# GIVEN EXERCISE:
Copy out every line that contains "this".

# RECORDS FOR THE TASK:
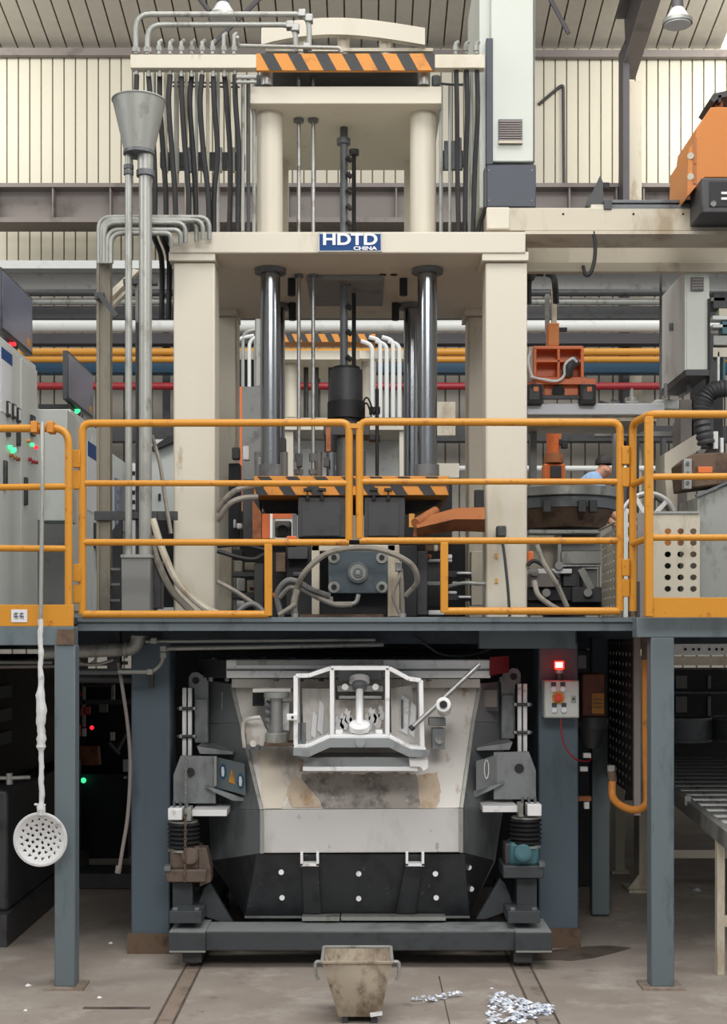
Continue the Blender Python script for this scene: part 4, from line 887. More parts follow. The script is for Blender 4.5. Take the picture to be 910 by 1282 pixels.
# hanging cabinet
hc = thing('hanging_cabinet', P(858, 488, 8.9), 'tall pale grey cabinet hanging under the gantry at right, with a small vent', 'cabinet')
xa_, xb_ = X(859, 8.9), X(888, 8.9)
zb_, zt_ = Z(463, 8.9), Z(338, 8.9)
m = MB(); m.box(xa_, xb_, 8.9, 9.64, zb_, zt_); m.build('body', cablight, hc, .005)
m = MB(); yy1 = 10.05; m.prism([(xa_-.008, 8.9, zb_), (xa_-.008, 8.9, zt_), (xa_-.008, 9.64, zt_), (xa_-.008, 9.64, zb_)], (.01, .006, 0)); m.build('side_door', white, hc)
MB().pp([(859,463),(888,463),(888,470),(859,470)], 8.88, .76).build('dark_base', dkgrey, hc)
v = Pb('vent', dksteel, hc, 865, 347, 881, 364, 8.885, .012, .003)
for k in range(4): Pb('louvre', steelbr, v, 866, 349+k*3.6, 880, 351+k*3.6, 8.88, .008)
Pb('dark_seam', black, hc, 886, 374, 889, 463, 8.89, .02); MB().cyl(Vector((xa_-.02, 9.25, Z(405, 9.25))), Vector((xa_-.02, 9.25, Z(414, 9.25))), .014, 8).build('door_handle', dksteel, hc)
for a, b in (((833,480),(833,498)), ((860,466),(863,490)), ((862,490),(850,497))): MB().beam(P(*a, 9.2), P(*b, 9.2), .02, .02).build('hanger_strut', midgrey, hc)
MB().beam(P(827, 338, 9.3), P(827, 500, 9.3), .015, .015).build('support_rod', dksteel, hc)
# robot cell at right edge
rm = thing('casting_robot', P(888, 772, 9.2), 'cream casting machine with rusty head and thick black corrugated hose at right edge', 'machine')
pts = smoothp([P(884,556,8.9), P(878,520,8.9), P(884,496,8.9), P(900,487,8.9), P(925,488,8.9)], 14)
MB().tube(pts, [.055+.006*math.sin(i*2.2) for i in range(len(pts))], 14).build('corrugated_hose', dkgrey, rm)
MB().beam(P(870,600,9), P(900,548,9), .06, .05).build('lower_hose', dkgrey, rm)
MB().pp([(832,590),(832,568),(877,540),(877,562),(848,582),(848,640),(836,640)], 9.4, .3).build('cream_bracket', cream, rm)
Pb('cream_column', steelbr, rm, 845, 580, 860, 772, 9.45, .25)
m = MB(); m.pp([(855,578),(868,568),(910,566),(940,566),(940,600),(905,606),(858,612)], 8.8, .35); m.build('rusty_head', rust, rm, .01); MB().pb(874, 584, 892, 592, 8.78, .04).build('orange_patch', orange, rm, .004)
MB().pb(856, 574, 866, 612, 8.78, .06).build('bolted_flange', galv, rm, .004)
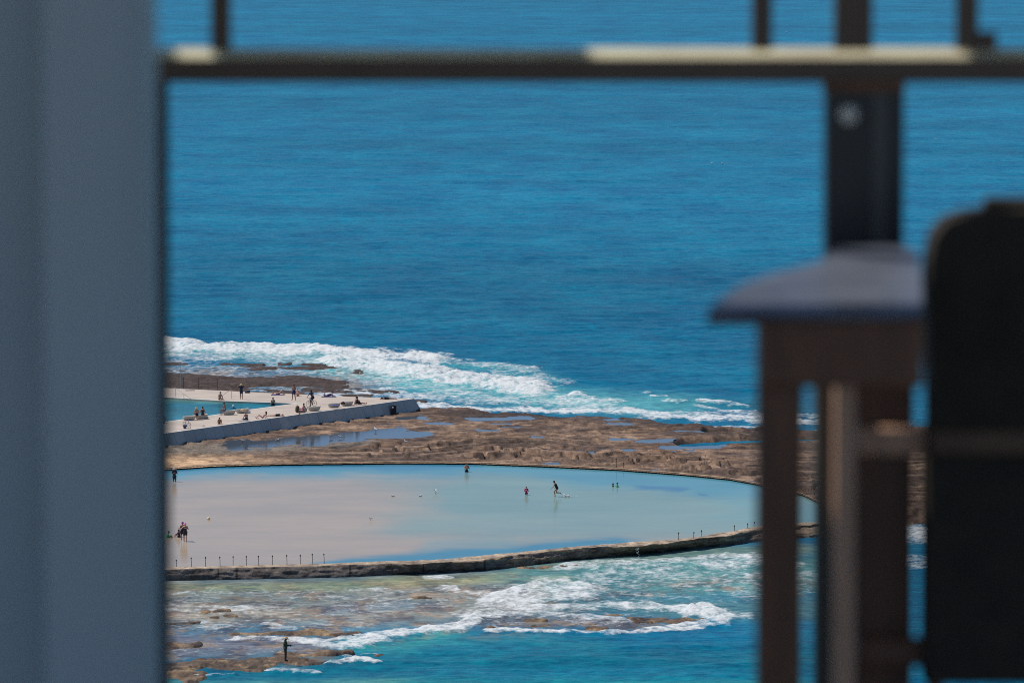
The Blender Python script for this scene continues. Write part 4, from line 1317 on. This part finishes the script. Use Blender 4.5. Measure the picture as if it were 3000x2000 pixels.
person(*pu(628, 632), (ZD - .22, 1.40), 'stand', 175, 'swimmer with a white cap up to the shoulders in the baths pool', 'fair', [('rash_shirt', (.05, .3, .5))], None, ('cap', (.8, .78, .75)))
e_rider = person(*pu(1308, 622), D, 'ride', 139, 'man in navy clothes sitting astride a bicycle on the deck', 'dark', [('shirt', NAVY), ('shorts', NAVY)], (.01, .01, .01), s=1.08)
person(*pu(313, 698), BS, 'bench', 20, 'bare-backed person with a straw hat sitting on the bench nearest the parked bicycle', 'tan', [('shorts', BLACK)], (.5, .36, .2), ('brim', (.68, .55, .32)))
person(*pu(364, 692), BS, 'bench', 0, 'dark-haired person in a dark swimsuit sitting beside the straw-hatted sunbather', 'tan', [('swimsuit', (.02, .03, .05))], (.03, .02, .015))
person(*pu(556, 655), BS, 'bench', 120, 'brown-skinned man in patterned shorts sitting on the end of a concrete bench, one leg hanging', 'brown', [('shorts', (.22, .22, .28))], (.02, .015, .01), s=1.05)
person(*pu(512, 768), D, 'curl', 175, 'small figure hunched on the deck alone near the wall edge, in front of the benches', 'tan', [('trunks', (.10, .03, .04))], (.04, .025, .02), s=.95)
person(*pu(742, 738), D, 'cross', 40, 'bare-backed man in dark shorts sitting cross-legged on a pale towel at the wall edge', 'tan', [('shorts', (.03, .04, .06))], (.25, .22, .2), s=1.05)
person(*pu(880, 720), D, 'recline', 95, 'long-haired sunbather in a pale bikini reclining on the deck at the wall edge', 'fair', [('bikini_bottom', (.6, .35, .4)), ('bikini_top', (.6, .35, .4))], (.14, .06, .035), None, 1.0, None, True)
person(*pu(1005, 702), D, 'prone', -78, 'sunbather in black lying flat at the wall edge with arms stretched out', 'fair', [('swimsuit', BLACK)], (.05, .03, .02))
person(*pu(1228, 660), BS - .05, 'bench_lean', 70, 'woman in a pink swimsuit leaning back on a bench near the cyclist', 'tan', [('bikini_bottom', (.75, .18, .35)), ('bikini_top', (.75, .18, .35))], (.03, .02, .015))
person(*pu(1680, 600), D, 'knees', -60, 'brown-haired, knees-drawn-up person of the pair sitting at the end of the bench row', 'tan', [('trunks', (.1, .03, .02))], (.12, .05, .025))
person(*pu(1706, 600), D, 'long', -85, 'person in dark top sitting with stretched-out legs at the end of the bench row', 'brown', [('shirt', (.03, .035, .045)), ('shorts', BLACK)], (.02, .015, .012))
person(*pu(1952, 556), D, 'prone', 95, 'dark figure lying flat near the pointed end of the baths deck', 'brown', [('swimsuit', BLACK)], (.02, .015, .012))
person(*pu(24, 760), D, 'bench', 160, 'dark seated figure half hidden by the grey wall, by the near pool edge', 'brown', [('shirt', (.04, .02, .015)), ('shorts', (.03, .02, .015))], (.12, .05, .02), s=1.05)
# --- round pool
person(511, 1410, (ZP, .42), 'hold', 200, 'dark-shirted man in a pale hat wading by the far rim next to the grey wall', 'brown', [('shirt', (.02, .02, .05)), ('shorts', (.04, .02, .03))], None, ('brim', (.6, .55, .48)), 1.02)
person(543, 1586, (ZP, .05), 'point', 170, 'woman in a pink hat standing in the shallows with one arm held out', 'fair', [('swimsuit', (.03, .03, .04)), ('shorts', (.03, .03, .04))], (.2, .1, .05), ('cap', (.85, .2, .45)), 1.0)
person(535, 1583, (ZP, .05), 'stand', 190, 'person in a purple cap standing close behind the woman in the pink hat', 'tan', [('shorts', (.03, .02, .05)), ('swimsuit', (.06, .03, .10))], None, ('cap', (.10, .03, .30)), 1.0)
person(526, 1573, (ZP, .05), 'knees', 60, 'long-haired child in dark clothes sitting in the shallows beside the standing woman', 'fair', [('rash_shirt', (.04, .02, .05)), ('trunks', (.03, .02, .04))], (.10, .045, .03), None, .85, None, True)
person(490, 1574, (ZP, .22), 'knees', -80, 'child in a bright green shirt sitting in the pool beside the grey wall', 'tan', [('rash_shirt', (.04, .55, .12))], None, ('cap', (.01, .02, .02)), .9)
person(1367, 1382, (ZP, .84), 'hold', 190, 'bare-chested bather standing waist deep by the far rim of the wading pool', 'tan', [('trunks', BLACK)], (.05, .02, .02), None, 1.0)
person(1542, 1449, (ZP, .50), 'hold', 180, 'small child in a magenta shirt standing in the middle of the wading pool', 'fair', [('rash_shirt', (.55, .03, .16)), ('trunks', (.4, .02, .1))], (.12, .04, .03), None, .75)
person(1632, 1454, (ZP, .08), 'run', 80, 'woman in a black swimsuit running through the shallow wading pool', 'tan', [('swimsuit', (.012, .012, .02))], (.05, .025, .02))
person(1796, 1425, (ZP, 1.14), 'stand', 90, 'bather with only head and shoulders above water facing the child in green', 'brown', [('rash_shirt', (.03, .02, .02))], (.03, .015, .012), None, .85)
person(1809, 1426, (ZP, .88), 'hold', 100, 'child in a green shirt and dark cap chest deep in the wading pool', 'tan', [('rash_shirt', (.03, .35, .04))], None, ('cap', (.01, .015, .01)), .75)
# --- angler
ang = person(836, 1935.5, .36, 'fish', -82, 'angler in an olive coat and straw hat standing on the rock ledge holding a rod', 'brown', [('jacket', (.055, .06, .035)), ('trousers', (.09, .05, .035)), ('boots', (.012, .014, .022))], None, ('wide', (.62, .40, .16)), 1.08)
bm = bmesh.new()
tube(bm, [(0, 0, 0), (1.2, -.1, .10), (2.4, -.2, .12), (3.2, -.3, .06)], [.016, .012, .007, .004], 6)
tube(bm, [(.12, -.04, -.02), (.12, -.04, -.09)], .035, 8)
rod = bm_obj('fishing_rod', bm, M['iron'])
rod.location = at(836, 1935.5, .36) + Vector((.30, -.06, 1.24))
tag(rod, 'long thin fishing rod held out level by the angler on the rock ledge', 'fishing rod')


# ------------------------------------------------------------------ concrete benches
def bench_mesh():
    bm = bmesh.new()

    def ringp(L, W, z, n=28, e=3.2):
        r = []
        for i in range(n):
            a = 2 * math.pi * i / n
            c, s = math.cos(a), math.sin(a)
            r.append((L * math.copysign(abs(c) ** (2 / e), c), W * math.copysign(abs(s) ** (2 / e), s), z + 0.07 * (c * abs(c))))
        return r
    loft(bm, [ringp(.50, .20, -.01), ringp(.62, .26, .06), ringp(.70, .33, .28), ringp(.745, .36, .44), ringp(.745, .36, .47), ringp(.70, .315, .475), ringp(.66, .28, .40), ringp(.4, .16, .37)])
    bmesh.ops.recalc_face_normals(bm, faces=bm.faces)
    me = bpy.data.meshes.new('concrete_bench')
    bm.to_mesh(me); bm.free()
    for p in me.polygons: p.use_smooth = True
    me.materials.append(M['bench'])
    return me


BM = bench_mesh()
benches = [(249, 741, 8, 'concrete tub bench standing empty behind the parked bicycle'), (352, 729, 8, 'concrete tub bench carrying the two bathers by the near pool edge'),
           (593, 694, 10, 'concrete tub bench carrying the man in patterned shorts'), (705, 680, 10, 'concrete tub bench with a round straw-coloured hat lying on it'),
           (1213, 674, 9, 'concrete tub bench carrying the woman in pink and a big woven bag'), (1325, 660, 9, 'empty concrete tub bench in front of the cyclist'),
           (1497, 631, 10, 'concrete tub bench with a blue towel hanging over it'), (1607, 617, 10, 'concrete tub bench with a small dark bag on it')]
WD = (uvz(1170, 690) - uvz(600, 772)); WANG = math.atan2(WD.y, WD.x)
for u, v, a, lab in benches:
    o = bpy.data.objects.new('concrete_bench', BM)
    link(o)
    o.location = uvz(u, v - 4)
    o.rotation_euler = (0, 0, math.radians(a) + 0.35)
    tag(o, lab, 'bench', 'concrete tub benches on the baths deck')


# ------------------------------------------------------------------ small belongings
def blob(name, segs, mat, loc, label, cat, h=.02, rz=0):
    f, lo = cones_field([tuple(map(np.array, s[:2])) + tuple(s[2:]) for s in segs], h)
    V, Q = surface_nets(f, lo, h)
    o = np_mesh(name, V, Q, mat)
    o.location = loc
    o.rotation_euler.z = rz
    return tag(o, label, cat)


def towel(u, v, L, W, c, label, rz=0, z=D):
    n = 14
    xs, ys = np.meshgrid(np.linspace(-L / 2, L / 2, n), np.linspace(-W / 2, W / 2, n))
    zz = .02 + .03 * fbm(xs * 5 + u, ys * 6 + v, 3, int(u))
    top = np.stack([xs, ys, zz], -1).reshape(-1, 3); bot = top - (0, 0, .015)
    Q = grid_quads(n, n)
    m = n * n
    rim = list(range(n)) + [n * k + n - 1 for k in range(1, n)] + [n * n - 1 - k for k in range(1, n)] + [n * (n - 1 - k) for k in range(1, n - 1)]
    side = [(rim[i], rim[(i + 1) % len(rim)], rim[(i + 1) % len(rim)] + m, rim[i] + m) for i in range(len(rim))]
    o = np_mesh('towel', np.concatenate([top, bot]), np.concatenate([Q[:, ::-1], Q + m, np.array(side)]), cloth(c))
    o.location = at(*uv(u, v), z)
    o.rotation_euler.z = rz
    return tag(o, label, 'towel')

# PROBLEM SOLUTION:
Continue the Blender Python script for this scene: part 4, from line 887. More parts follow. The script is for Blender 4.5. Take the picture to be 910 by 1282 pixels.
The Blender Python script for this scene continues. Write part 4, from line 1317 on. This part finishes the script. Use Blender 4.5. Measure the picture as if it were 3000x2000 pixels.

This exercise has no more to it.